Zink need look no further for evidence than her little sister Laurie, who won $100,000 on a reality TV show in 2001. The joy of that windfall has been branded on Laurie's brain ever since. "Winning was so exciting -- just a thrilling, thrilling moment," Laurie says, "almost like getting a new life." Laurie had never gambled before that, but now she plays Lotto --not all the time, but whenever the prize gets "really big."

"Rationally, I know I'm not going to win," says Laurie. "But I also know how good it feels if it does happen." Caroline explains that her sister's windfall triggered that kind of rush because Laurie competed so hard to win the money. Lottery winners feel a similar high when they pick their own numbers, even though they were just very lucky.

And you feel it whenever a stock or mutual fund you picked goes through the roof. There's little harm in Laurie's attempt to recapture that high with the occasional small wager. Your attempt to pick the next killer investment is another matter entirely, as any tech stock investor circa 1999 or drug stock investor circa 2004 can tell you.

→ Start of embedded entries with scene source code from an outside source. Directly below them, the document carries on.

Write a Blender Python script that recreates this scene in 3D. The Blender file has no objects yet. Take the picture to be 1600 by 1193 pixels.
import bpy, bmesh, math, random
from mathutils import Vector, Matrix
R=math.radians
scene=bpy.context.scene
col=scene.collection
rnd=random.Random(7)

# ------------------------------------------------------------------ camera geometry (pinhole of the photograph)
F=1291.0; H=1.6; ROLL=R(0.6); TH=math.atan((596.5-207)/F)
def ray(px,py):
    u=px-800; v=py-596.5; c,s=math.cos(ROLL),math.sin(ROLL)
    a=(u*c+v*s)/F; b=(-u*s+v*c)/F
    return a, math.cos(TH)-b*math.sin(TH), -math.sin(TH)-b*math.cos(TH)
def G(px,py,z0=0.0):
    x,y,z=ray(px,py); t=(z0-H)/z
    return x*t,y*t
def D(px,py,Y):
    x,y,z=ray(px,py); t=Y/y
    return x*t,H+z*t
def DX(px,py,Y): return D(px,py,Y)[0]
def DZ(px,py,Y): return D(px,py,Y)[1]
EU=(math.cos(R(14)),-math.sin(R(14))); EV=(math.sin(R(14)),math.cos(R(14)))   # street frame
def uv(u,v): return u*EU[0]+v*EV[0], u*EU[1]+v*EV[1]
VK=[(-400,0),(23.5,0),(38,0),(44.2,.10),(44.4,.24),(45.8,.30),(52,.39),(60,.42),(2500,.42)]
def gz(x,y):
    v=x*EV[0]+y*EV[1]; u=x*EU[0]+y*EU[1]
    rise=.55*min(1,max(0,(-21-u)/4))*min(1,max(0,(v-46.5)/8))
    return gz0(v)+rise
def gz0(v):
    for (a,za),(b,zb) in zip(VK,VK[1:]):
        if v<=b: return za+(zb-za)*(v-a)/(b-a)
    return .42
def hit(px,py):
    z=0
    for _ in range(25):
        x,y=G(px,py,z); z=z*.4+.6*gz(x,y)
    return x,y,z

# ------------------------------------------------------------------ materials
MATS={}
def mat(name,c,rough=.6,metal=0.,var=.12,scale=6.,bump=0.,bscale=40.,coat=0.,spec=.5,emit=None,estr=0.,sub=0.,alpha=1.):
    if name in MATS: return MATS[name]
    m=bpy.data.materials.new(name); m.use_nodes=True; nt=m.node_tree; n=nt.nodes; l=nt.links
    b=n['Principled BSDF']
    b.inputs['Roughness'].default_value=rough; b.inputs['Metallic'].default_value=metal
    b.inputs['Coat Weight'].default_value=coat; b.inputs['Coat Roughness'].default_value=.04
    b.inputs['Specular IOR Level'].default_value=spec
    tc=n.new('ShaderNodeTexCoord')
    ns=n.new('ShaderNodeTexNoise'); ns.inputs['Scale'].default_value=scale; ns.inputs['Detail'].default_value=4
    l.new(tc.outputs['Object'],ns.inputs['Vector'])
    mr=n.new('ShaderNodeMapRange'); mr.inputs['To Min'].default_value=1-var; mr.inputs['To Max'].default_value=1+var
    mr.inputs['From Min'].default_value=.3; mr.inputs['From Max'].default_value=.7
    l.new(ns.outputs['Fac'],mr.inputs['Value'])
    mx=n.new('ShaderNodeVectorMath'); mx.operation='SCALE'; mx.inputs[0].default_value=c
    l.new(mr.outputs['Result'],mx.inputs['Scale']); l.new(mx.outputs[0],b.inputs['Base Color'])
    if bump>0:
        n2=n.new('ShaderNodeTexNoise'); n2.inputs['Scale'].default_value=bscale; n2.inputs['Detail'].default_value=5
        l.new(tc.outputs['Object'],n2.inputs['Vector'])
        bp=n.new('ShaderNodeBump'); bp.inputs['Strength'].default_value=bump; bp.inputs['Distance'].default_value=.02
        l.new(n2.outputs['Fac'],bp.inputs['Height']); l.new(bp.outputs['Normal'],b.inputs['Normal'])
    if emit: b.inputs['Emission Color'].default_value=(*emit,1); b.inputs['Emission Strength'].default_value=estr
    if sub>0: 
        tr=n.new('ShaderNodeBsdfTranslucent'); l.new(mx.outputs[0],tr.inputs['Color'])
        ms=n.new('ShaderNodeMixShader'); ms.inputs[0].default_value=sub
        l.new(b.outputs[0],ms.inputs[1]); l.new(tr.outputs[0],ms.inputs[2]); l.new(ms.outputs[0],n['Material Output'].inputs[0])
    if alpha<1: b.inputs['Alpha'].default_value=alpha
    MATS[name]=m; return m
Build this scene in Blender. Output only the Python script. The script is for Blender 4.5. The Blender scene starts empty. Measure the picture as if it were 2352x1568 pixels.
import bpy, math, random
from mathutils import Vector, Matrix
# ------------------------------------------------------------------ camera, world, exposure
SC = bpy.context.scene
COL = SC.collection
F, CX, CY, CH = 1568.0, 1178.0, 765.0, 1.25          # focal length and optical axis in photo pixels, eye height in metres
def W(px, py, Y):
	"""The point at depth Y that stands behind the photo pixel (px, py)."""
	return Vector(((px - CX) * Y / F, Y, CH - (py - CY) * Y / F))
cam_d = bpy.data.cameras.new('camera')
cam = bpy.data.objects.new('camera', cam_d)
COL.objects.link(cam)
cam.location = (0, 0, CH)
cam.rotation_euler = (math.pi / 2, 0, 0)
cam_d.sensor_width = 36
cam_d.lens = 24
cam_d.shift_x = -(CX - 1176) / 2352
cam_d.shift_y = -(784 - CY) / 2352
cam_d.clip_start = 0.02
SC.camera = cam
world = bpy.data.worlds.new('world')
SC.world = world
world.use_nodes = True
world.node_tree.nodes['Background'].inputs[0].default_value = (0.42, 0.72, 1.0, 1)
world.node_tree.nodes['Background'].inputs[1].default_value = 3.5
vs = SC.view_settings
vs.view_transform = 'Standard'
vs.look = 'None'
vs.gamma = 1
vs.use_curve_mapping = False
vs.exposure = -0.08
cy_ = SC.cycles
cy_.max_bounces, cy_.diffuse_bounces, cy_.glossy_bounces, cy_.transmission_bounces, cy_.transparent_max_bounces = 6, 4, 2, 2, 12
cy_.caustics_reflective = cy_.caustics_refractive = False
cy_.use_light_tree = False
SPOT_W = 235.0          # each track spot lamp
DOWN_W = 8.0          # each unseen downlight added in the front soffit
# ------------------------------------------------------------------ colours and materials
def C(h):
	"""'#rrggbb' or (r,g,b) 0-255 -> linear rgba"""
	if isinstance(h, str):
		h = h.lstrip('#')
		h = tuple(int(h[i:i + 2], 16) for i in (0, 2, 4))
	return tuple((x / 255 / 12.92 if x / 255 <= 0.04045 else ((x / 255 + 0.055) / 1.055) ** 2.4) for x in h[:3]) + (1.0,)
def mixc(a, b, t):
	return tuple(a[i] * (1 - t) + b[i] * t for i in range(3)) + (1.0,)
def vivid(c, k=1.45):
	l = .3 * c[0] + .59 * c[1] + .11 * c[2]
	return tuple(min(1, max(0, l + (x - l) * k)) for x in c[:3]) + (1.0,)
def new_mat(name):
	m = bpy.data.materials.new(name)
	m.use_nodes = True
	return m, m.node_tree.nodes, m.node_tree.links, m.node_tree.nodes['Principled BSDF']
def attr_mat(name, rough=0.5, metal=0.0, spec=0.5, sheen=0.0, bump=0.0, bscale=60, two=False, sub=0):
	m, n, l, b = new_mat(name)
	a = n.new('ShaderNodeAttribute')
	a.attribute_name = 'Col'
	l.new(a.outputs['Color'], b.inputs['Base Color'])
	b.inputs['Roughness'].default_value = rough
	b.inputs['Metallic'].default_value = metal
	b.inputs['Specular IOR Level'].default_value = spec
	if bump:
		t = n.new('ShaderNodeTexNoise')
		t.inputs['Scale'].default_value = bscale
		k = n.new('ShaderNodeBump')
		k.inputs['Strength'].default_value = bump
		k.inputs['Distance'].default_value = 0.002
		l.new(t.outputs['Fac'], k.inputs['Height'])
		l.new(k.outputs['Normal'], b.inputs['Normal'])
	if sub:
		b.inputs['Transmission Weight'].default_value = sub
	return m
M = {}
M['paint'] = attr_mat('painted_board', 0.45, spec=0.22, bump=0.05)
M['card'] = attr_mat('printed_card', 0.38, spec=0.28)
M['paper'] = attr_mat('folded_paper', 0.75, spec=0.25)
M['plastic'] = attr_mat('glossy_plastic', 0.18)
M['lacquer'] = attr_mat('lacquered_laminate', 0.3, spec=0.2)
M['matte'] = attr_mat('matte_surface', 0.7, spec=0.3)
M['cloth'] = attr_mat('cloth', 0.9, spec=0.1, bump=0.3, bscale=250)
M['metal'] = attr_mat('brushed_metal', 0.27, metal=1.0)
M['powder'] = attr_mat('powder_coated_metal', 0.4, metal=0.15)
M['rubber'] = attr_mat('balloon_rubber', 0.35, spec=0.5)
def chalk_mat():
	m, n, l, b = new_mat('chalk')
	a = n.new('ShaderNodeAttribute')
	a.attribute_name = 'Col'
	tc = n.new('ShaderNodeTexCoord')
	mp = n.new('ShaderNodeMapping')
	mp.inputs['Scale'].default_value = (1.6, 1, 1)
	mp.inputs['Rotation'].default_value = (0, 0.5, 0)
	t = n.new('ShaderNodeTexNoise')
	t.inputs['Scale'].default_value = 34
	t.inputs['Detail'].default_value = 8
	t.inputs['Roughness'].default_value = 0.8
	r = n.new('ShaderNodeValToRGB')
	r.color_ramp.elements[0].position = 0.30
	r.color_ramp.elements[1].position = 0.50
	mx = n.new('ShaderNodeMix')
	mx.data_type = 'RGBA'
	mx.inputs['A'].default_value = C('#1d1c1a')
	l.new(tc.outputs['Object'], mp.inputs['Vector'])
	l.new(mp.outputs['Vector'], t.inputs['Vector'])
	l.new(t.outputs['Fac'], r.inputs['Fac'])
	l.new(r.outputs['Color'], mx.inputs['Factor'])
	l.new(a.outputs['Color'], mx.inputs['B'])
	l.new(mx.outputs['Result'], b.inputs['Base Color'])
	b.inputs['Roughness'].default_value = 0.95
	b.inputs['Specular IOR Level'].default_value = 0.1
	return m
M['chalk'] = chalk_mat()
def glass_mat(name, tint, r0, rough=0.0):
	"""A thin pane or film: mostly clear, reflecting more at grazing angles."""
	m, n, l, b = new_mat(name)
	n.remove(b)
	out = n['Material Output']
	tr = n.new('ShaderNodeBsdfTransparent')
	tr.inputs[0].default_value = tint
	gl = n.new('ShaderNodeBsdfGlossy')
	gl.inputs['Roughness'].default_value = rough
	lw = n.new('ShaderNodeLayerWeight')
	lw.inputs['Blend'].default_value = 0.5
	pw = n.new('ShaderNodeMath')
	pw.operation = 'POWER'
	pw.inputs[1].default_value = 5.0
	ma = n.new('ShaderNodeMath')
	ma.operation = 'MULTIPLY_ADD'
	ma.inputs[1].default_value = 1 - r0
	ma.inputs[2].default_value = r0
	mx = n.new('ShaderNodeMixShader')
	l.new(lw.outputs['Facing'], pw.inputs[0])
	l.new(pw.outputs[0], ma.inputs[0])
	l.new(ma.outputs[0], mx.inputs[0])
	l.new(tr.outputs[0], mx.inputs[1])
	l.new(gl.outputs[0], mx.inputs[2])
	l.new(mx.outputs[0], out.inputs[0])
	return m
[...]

One of the problems with continually seeking a big score is that you stop paying attention to how big a risk you're taking. That's because the parts of your brain that anticipate a reward are much more sensitive to the amount of the potential gain than to the probability of actually earning it, according to research by Stanford's Knutson.

Your anticipation circuits are wired to ask, "How big is it?" but not "How likely is it?"

That helps explain why investors love long shots like initial public offerings, penny stocks, hot mutual funds or stocks in trendy industries -- even though there's massive evidence that high-risk investments like these provide disappointing returns over the long run.

And there is nothing thrilling about coming up short of your financial goals. That's why the most successful investors learn the value of second-guessing themselves and planning ahead instead of just shooting from the hip.